Ich glaube, ich hatte eigentlich nie den Anspruch, eine konkrete Geschichte vorzufinden oder zu erzählen. Gerade bei dokumentarischen Formaten liegt das Potenzial, finde ich, eher darin, losgelöst von einer konkreten Handlung eine bestimmte Welt, eine Persönlichkeit oder einfach nur ein Gefühl zu vermitteln. Das Projekt war für mich instinktiv von Anfang an als Langzeitbeobachtung über mehrere Jahre gedacht und über die Zeit hat sich dann ganz natürlich der Fokus auf das Erwachsenwerden von Kurt und Lucas und die Entwicklung und Dynamik ihrer Freundschaft gerichtet. Für ihr Vertrauen und die Offenheit aller Protagonistinnen und Protagonisten bin ich sehr dankbar.
Kann man die Drifting-Szene als eine Art Subkultur verstehen?
Ich denke ja. Auch wenn ich nicht weiß, ob man sagen kann, dass es eine homogene Drifting-Szene gibt. Mich hat das Thema immer fasziniert, ich kannte es aber vor allem aus Games und Musikvideos. Hier fand das Driften aus meiner Sicht eher stilisiert und als ästhetisches Mittel statt und fühlte sich dadurch immer weit weg an. Ich fand es dann sehr interessant im Laufe des Films zu sehen, dass sowohl die Autos als auch die Art und Weise, wie hier gedriftet wird, nicht wirklich dem Bild entsprachen, das ich bisher davon hatte. Es passierte einfach und war Teil der Persönlichkeit, was mir extrem gefiel, weil es das das Ganze entschärft und zu einem Teil des Alltags werden lässt.
War es von Vorteil, dass Sie Kamera und Regie in Personalunion gemacht haben?

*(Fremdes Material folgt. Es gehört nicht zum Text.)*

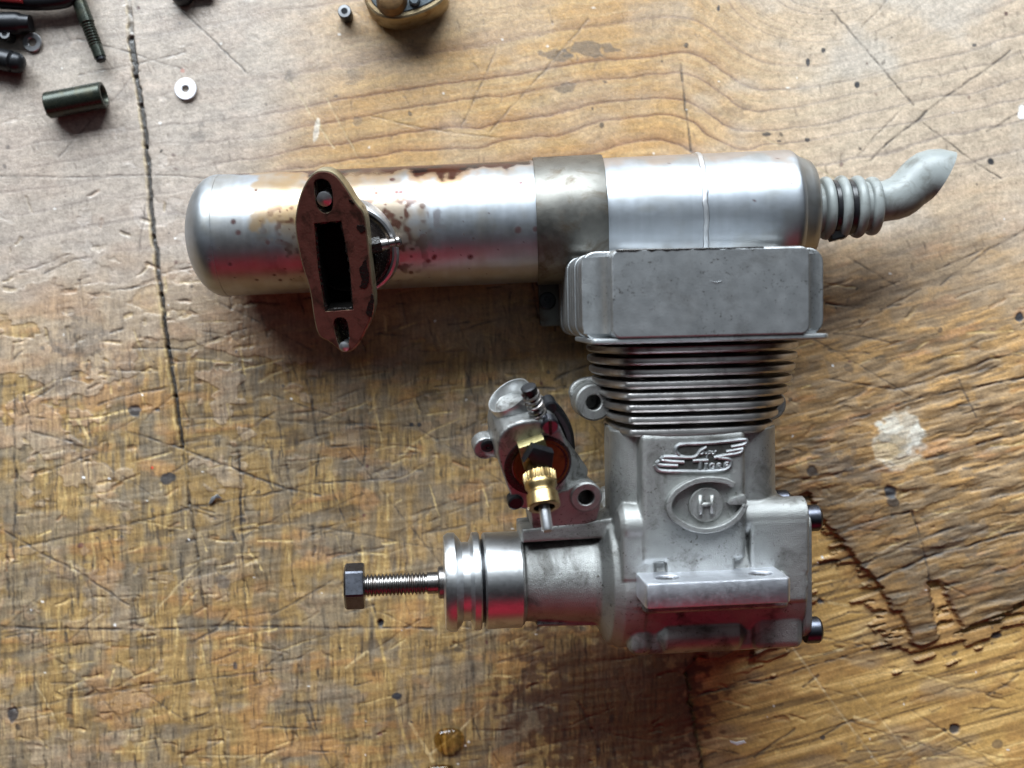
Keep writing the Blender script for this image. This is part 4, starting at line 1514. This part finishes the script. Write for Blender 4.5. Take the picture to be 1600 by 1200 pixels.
# spigot to the saddle
g.add(place(lathe([(-24, 6.6), (-8, 7.0)], 40, axis='y'), None, (0, 0, -6.0)))
# clamp ears
e1 = ch(758, 697, -9)
g.add(place(lathe([(-11.5, 3.6), (-7.5, 3.4)], 28, axis='z'), None, (e1[0], e1[1], 0)))
e2 = ch(785, 705, -9)
g.add(tube([(e1[0], e1[1], -9.5), (e2[0], e2[1], -9.5)], 2.6, 12))
carb = make("carburettor", cput(remesh(g.get(), .38, 3)), M_CARB, engine, sharp=None)
# bright flared mouth and dark throat
mouth = [(ty - 9.6, tR - 2.3), (ty - 4, tR - 1.5), (ty - .6, tR - .7), (ty + .1, tR - .35), (ty + .15, tR - .1), (ty - .3, tR + .02), (ty - 10, tR * .925)]
make("air_mouth", cput(place(lathe(mouth, 64, axis='y', cap=False), None, (mc[0], 0, -7.5))), M_MOUTH, carb)
make("throat", cput(place(lathe([(ty - 4.4, .1), (ty - 4.2, tR - 1.45)], 40, axis='y', cap=False), None, (mc[0], 0, -7.5))), M_HOLESHADE, carb)  # black disc across the mouth, painted shade for a deep throat
# oily face recess, brass ring and amber disc
fc_ = ch(843, 728, ZC + .4)
make("face_seal", cput(place(lathe([(ZC - .5, 9.4), (ZC + .35, 9.2), (ZC + .5, 8.6), (ZC + .2, 7.2), (ZC - .3, 6.9)], 64, axis='z', cap=False), None, (fc_[0] - .3, fc_[1] + .2, 0))), M_OIL_AND_SHADE, carb)
make("barrel_end", cput(place(lathe([(ZC - .4, 7.9), (ZC + .45, 7.8), (ZC + .5, 7.2), (ZC + .25, 7.0), (ZC + .25, .1)], 64, axis='z', cap=False), None, (fc_[0] + .6, fc_[1] - .2, 0))), M_ORANGE, carb)
# slotted screw heads on the face
def slotted(p, r_, h_, mat, name, ang=0.6):
    gq = Geo()
    gq.add(place(lathe([(-2, r_), (h_ - .3, r_), (h_, r_ * .8)], 28, axis='z'), None, (p[0], p[1], p[2])))
    o = make(name, cput(gq.get()), mat, carb)
    return o
p = ch(860, 668, ZC + 1.0)
slotted(np.array([p[0], p[1], ZC]), 2.5, 1.0, M_NUT, "slotted_screw")
make("screw_slot", cput(place(box(-2.3, 2.3, -.45, .45, ZC + .6, ZC + 1.12, .1), rot('Z', 62), (p[0], p[1], 0))), M_OIL_AND_SHADE, carb)
p = ch(806, 786, ZC + .6)
slotted(np.array([p[0], p[1], ZC]), 2.2, .9, M_BLACK, "slotted_screw")
p = ch(762, 697, -7.2)
make("clamp_screw", cput(place(lathe([(-9, 1.9), (-7.0, 1.9), (-6.7, 1.4), (-6.7, .7), (-7.2, .6)], 24, axis='z'), None, (p[0], p[1], 0))), M_BLACK, carb)
# idle screw with its spring
i0, i1 = ch(843, 652, 0.5), ch(825, 604, 0.5)
dv_ = (i1 - i0)
Ls = np.linalg.norm(dv_)
dv_ /= Ls
ax_ = np.array(Vector((0, 0, 1)).rotation_difference(Vector(dv_)).to_matrix())
make("idle_screw", cput(place(lathe([(-1, 1.0), (Ls - 1.8, 1.0), (Ls - 1.7, 2.1), (Ls - .2, 2.1), (Ls, 1.6)], 20, axis='z'), ax_, i0)), M_BLACK, carb)
make("spring", cput(helix(.2, Ls - 1.8, 5.5, 2.05, .42, 18, 8, ax_, i0)), M_STEEL, carb)
# throttle stop and dark arm at the right
a_ = [ch(852, 625, -7), ch(872, 645, -8), ch(886, 672, -8.5), ch(889, 700, -9)]
make("throttle_arm", cput(tube(smooth_open(np.array(a_), 2), 1.8, 10)), M_BLACK, carb)
p = ch(858, 632, -6)
make("arm_screw", cput(place(lathe([(-8, 2.0), (-4.2, 2.0), (-3.8, 1.5)], 20, axis='z'), None, (p[0], p[1], 0))), M_BLACK, carb)
# needle assembly: pale block, black wedge lever, knurled brass nut, sleeve, needle
b0 = ch(836, 700, 1.0)
n_a = ch(842, 738, 7.0)
n_b = ch(851, 795, 15.0)
n_c = ch(856, 830, 21.0)
blk = CFw.hits([(811, 700), (850, 686), (857, 703), (852, 722), (820, 735)], ZC + 3.0)
make("brass_block", cput(prism(blk, ZC - .5, ZC + 3.0, .3)), M_BRASSPALE, carb)
dvn = n_c - n_a
Ln = np.linalg.norm(dvn)
dvn /= Ln
axn = np.array(Vector((0, 0, 1)).rotation_difference(Vector(dvn)).to_matrix())
Lb = np.dot(n_b - n_a, dvn)
make("needle_body", cput(place(lathe([(-6, 3.1), (-1, 3.1), (0, 3.4), (.4, 3.9)], 40, axis='z'), axn, n_a)), M_BRASS, carb)
# knurled nut: toothed ring
kn = Geo()
nt_ = 26
for (za, zc, R_) in ((.3, 3.0, 4.35),):
    P = []
    for k in range(nt_ * 4):
        rr_ = R_ if (k % 4) < 2 else R_ - .42
        th_ = 2 * math.pi * k / (nt_ * 4)
        P.append((rr_ * math.cos(th_), rr_ * math.sin(th_)))
    kn.add(prism(np.array(P), za, zc, .12))
make("knurled_nut", cput(place(kn.get(), axn, n_a)), M_BRASS, carb)
make("needle_sleeve", cput(place(lathe([(2.6, 4.0), (3.4, 4.25), (Lb * .42, 4.25), (Lb * .50, 3.7), (Lb * .58, 3.7), (Lb * .64, 4.2), (Lb * .97, 4.35), (Lb, 4.1), (Lb, 2.9), (Lb - 3, 2.7), (Lb - 3.2, .1)], 56, axis='z', cap=False), axn, n_a)), M_BRASS, carb)
make("sleeve_bore", cput(place(lathe([(Lb - 2.6, 2.72), (Lb - .3, 2.88)], 40, axis='z', cap=False), axn, n_a)), M_OIL_AND_SHADE, carb)
make("needle", cput(place(lathe([(Lb - 4, 1.45), (Ln - .6, 1.45), (Ln, 1.15), (Ln + .05, .05)], 28, axis='z', cap=False), axn, n_a)), M_ZINC, carb)
lev = CFw.hits([(833, 699), (866, 708), (862, 742), (842, 741), (826, 716), (818, 724)], 9.0)
make("ratchet_lever", cput(prism(lev, 6.0, 9.0, .4)), M_BLACK, carb)

# ================================================================== SMALL THINGS ON THE BENCH
def bench(u, v, z=0.0):
    p = WORLD.hit(u, v, z)
    return p


def flatframe(u, v, z=0.0, deg=0.0):
    R = rot('Z', deg)
    p = bench(u, v, z)
    return Frame((p[0], p[1], z), R[:, 0], R[:, 1], R[:, 2])


def single(name, VF, mat, label, cat, fr, group=None, sharp=35):
    o = make(name, VF, mat, None, sharp)
    o.matrix_world = fr.matrix()
    return tag(o, label, cat, group)


BZ = -0.3     # mean height of the wood


def washer(u, v, r, ri, th, mat, label, tilt=0):
    fr = flatframe(u, v, BZ)
    P = [(BZ * 0, ri), (0, r - .2), (.2, r), (th - .2, r), (th, r - .2), (th, ri + .15), (th - .15, ri)]
    VF = place(lathe(P, 48, axis='z', cap=False, closed=True), rot('X', tilt), (0, 0, .35))
    return single("washer", VF, mat, label, "washer", fr, "loose washers on the bench")


washer(291, 140, 3.55, 1.15, .7, M_WASHER, "bright white flat washer lying alone right of the black sleeve")
washer(52, 67, 3.05, 1.35, .8, M_ZINC, "grey washer beside the black screws at the upper left corner", 4)


def rod_frame(u0, v0, u1, v1, z):
    a, b = bench(u0, v0, z), bench(u1, v1, z)
    d = b - a
    L = np.linalg.norm(d)
    x = d / L
    y = np.cross([0, 0, 1], x)
    return Frame(a, x, y, np.array([0, 0, 1.0])), L


# black sleeve
fr, L = rod_frame(74, 165, 163, 148, 4.1)
R_ = 4.2
o = thing("spacer_sleeve", "short black hollow sleeve lying left of the white washer", "sleeve", fr)
make("tube_wall", lathe([(0, R_ - 1.1), (.1, R_ - .25), (.4, R_), (L - .4, R_), (L - .1, R_ - .25), (L, R_ - 1.0), (L - .6, R_ - 1.35), (1, R_ - 1.35)], 56, cap=False, closed=True), M_GREENBLACK, o)
make("slotted_end", box(-.8, .9, -3.2, -1.2, -3.4, .6, .3), M_BLACK, o)

# long dark stud, upper left
fr, L = rod_frame(112, -28, 159, 96, 2.6)
o = thing("long_stud", "long thin dark stud running off the top edge near the corner", "stud", fr)
prof = [(0, 2.3), (14, 2.3), (14.3, 2.0)]
a = 14.4
while a < L - 6:
    prof += [(a, 1.75), (a + .35, 2.1), (a + .55, 2.1), (a + .9, 1.75)]
    a += .95
prof += [(L - 5.6, 1.75), (L - 5.4, 1.9), (L - 1.4, 1.9)]
make("stud_shank", lathe(prof, 30), M_GREENBLACK, o)
make("stud_tip", lathe([(L - 1.5, 1.6), (L - .4, 1.6), (L, 1.2), (L, .2)], 24), M_BLACK, o)

# cap screws at the left edge
def cap_screw(u0, v0, u1, v1, z, R_, label, point):
    fr, L = rod_frame(u0, v0, u1, v1, z)
    o = thing("cap_screw", label, "screw", fr, "black screws in the corner")
    if point:
        prof = [(0, R_ * .9), (L * .1, R_), (L * .72, R_), (L * .76, R_ * .8), (L * .80, R_ * .98), (L * .9, R_ * .9), (L * .97, R_ * .6), (L, R_ * .25)]
    else:
        prof = [(0, R_), (L * .80, R_), (L * .85, R_ * .93), (L * .88, R_ * .80), (L, R_ * .72), (L, R_ * .3)]
    make("screw_body", lathe(prof, 36), M_BLACK, o)
    return o


cap_screw(-60, 38, 48, 36, 3.4, 3.5, "black round screw at the left edge above the grey washer", False)
cap_screw(-40, 84, 39, 101, 3.4, 3.4, "black screw with rounded tip below the grey washer", True)


def standing_screw(u, v, h, r, label):
    fr = flatframe(u, v, BZ)
    o = thing("set_screw", label, "screw", fr, "hollow set screws standing upright")
    make("screw_barrel", lathe([(0, r * .9), (.3, r), (h - .3, r), (h - .05, r * .92)], 36, axis='z'), M_BLACK, o)
    make("socket_rim", lathe([(h - .4, r * .95), (h + .02, r * .9), (h + .05, r * .5), (h - .25, r * .42), (h - 2, r * .40), (h - 2, .05)], 36, axis='z', cap=False), M_ZINC, o)
    return o


standing_screw(542, 26, 5.5, 2.15, "small dark set screw standing upright near the top edge")
standing_screw(18, 60, 5.0, 1.75, "tiny grey-rimmed set screw standing between the black screws at the left edge")

# dark tool handle in the corner
fr = flatframe(0, 0, BZ)
PT = [(-70, -6), (-20, -2), (40, 2), (80, 2), (112, -4), (118, -30)]
Q = np.array([bench(a, b, 4.0) - fr.o for a, b in PT])
o = thing("tool_handle", "black curved tool handle reaching in at the upper left corner", "tool", fr)
make("handle_bar", tube(smooth_open(Q, 3), 2.9, 18), M_BLACK, o)
Q2 = np.array([bench(a, b, 6.6) - fr.o for a, b in [(-40, -6), (0, -3), (36, 0)]])
make("red_grip", tube(smooth_open(Q2, 2), 1.1, 10), M_RED, o)

# black knob cut by the top edge
fr = flatframe(287, -6, BZ)
o = thing("black_knob", "small black round knob cut off by the top edge", "knob", fr)
make("knob_body", lathe([(0, 2.8), (.3, 3.5), (3.4, 3.6), (4.6, 3.0), (5.2, 1.6), (5.3, .1)], 40, axis='z', cap=False), M_BLACK, o)
make("knob_stem", place(lathe([(0, 1.5), (7, 1.4), (7.3, .8)], 24), None, (2.8, .3, 1.8)), M_BLACK, o)

# part of another casting at the top edge
fr = flatframe(628, 0, BZ)
o = thing("cover_plate", "dark casting with golden stained rim and round boss at the top edge", "engine part", fr)
zt = 12.0
OUT = [(563, -60), (566, -10), (572, 10), (590, 26), (618, 32), (660, 22), (696, 2), (700, -20), (690, -70)]
Pc = smooth_closed(np.array([(bench(a, b, zt) - fr.o)[:2] for a, b in OUT]), 3)
make("rim", prism(Pc, 1.0, zt, .9), M_GOLDEDGE, o)
make("face", prism(offset_poly(Pc, -2.0), zt - .6, zt + .35, .3), M_OLDCAST, o)
bc0 = (bench(610, -6, zt + 4) - fr.o)
make("boss", place(lathe([(zt - 1, 5.2), (zt + 1.6, 4.6), (zt + 3.6, 4.0), (zt + 4.2, 3.0), (zt + 4.2, .1)], 40, axis='z', cap=False), None, (bc0[0], bc0[1], 0)), M_BROWN, o)
bc1 = (bench(648, 2, zt) - fr.o)
make("stud_end", place(lathe([(zt, 1.8), (zt + 1.5, 1.7), (zt + 2.0, 1.2), (zt + 2.0, .1)], 24, axis='z', cap=False), None, (bc1[0], bc1[1], 0)), M_OLDCAST, o)
make("skirt", prism(offset_poly(Pc, -4.5), 0, 5.2, .5), M_BROWN, o)

# oil drops
def drop(u, v, r, h, label):
    fr = flatframe(u, v, -.62)
    pr = [(-.1, r)] + [(h * math.sin(a), r * math.cos(a) ** .8) for a in np.linspace(0.05, math.pi / 2 - .02, 16)]
    V, F = lathe(pr, 56, axis='z')
    th = np.arctan2(V[:, 1], V[:, 0])
    k = 1 + .07 * np.sin(2 * th + 1) + .05 * np.sin(3 * th + .4)
    V[:, 0] *= k
    V[:, 1] *= k
    return single("oil_drop", (V, F), M_DROP, label, "oil drop", fr, "spilt oil drops", sharp=70)


drop(701, 1157, 4.6, 2.3, "round amber oil drop on the wood at the bottom")
drop(688, 1220, 6.0, 2.2, "oil drop cut off by the bottom edge")

# swarf and flakes
def flake(u, v, P, h, mat, name, label, cat):
    fr = flatframe(u, v, BZ)
    Q = np.array([(bench(a, b, .3) - fr.o)[:2] for a, b in P])
    V, F = prism(Q, 0.0, h, .08)
    V[:, 2] += .25 * np.sin(V[:, 0] * 1.3) + .2
    return single(name, (V, F), mat, label, cat, fr)


flake(333, 783, [(325, 788), (330, 777), (340, 772), (347, 779), (338, 778), (331, 786)], .5, M_ZINC, "metal_shaving", "small curled grey metal shaving on the wood at the left", "shaving")
flake(1152, 1160, [(1140, 1157), (1150, 1160), (1163, 1157), (1166, 1161), (1152, 1165), (1142, 1161)], .4, M_CHIP, "paint_flake", "small white flake below the engine on bare yellow wood", "flake")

Ja, sehr. Ich glaube, der Film wäre in einer "klassischen" Aufteilung und Teamgröße so nicht wirklich umsetzbar gewesen. Gleichzeitig muss ich sagen, dass mir diese intuitive Arbeitsweise sehr gut gefallen und mir bei meinem Regiedebüt ein sehr befreites Arbeiten ermöglicht hat.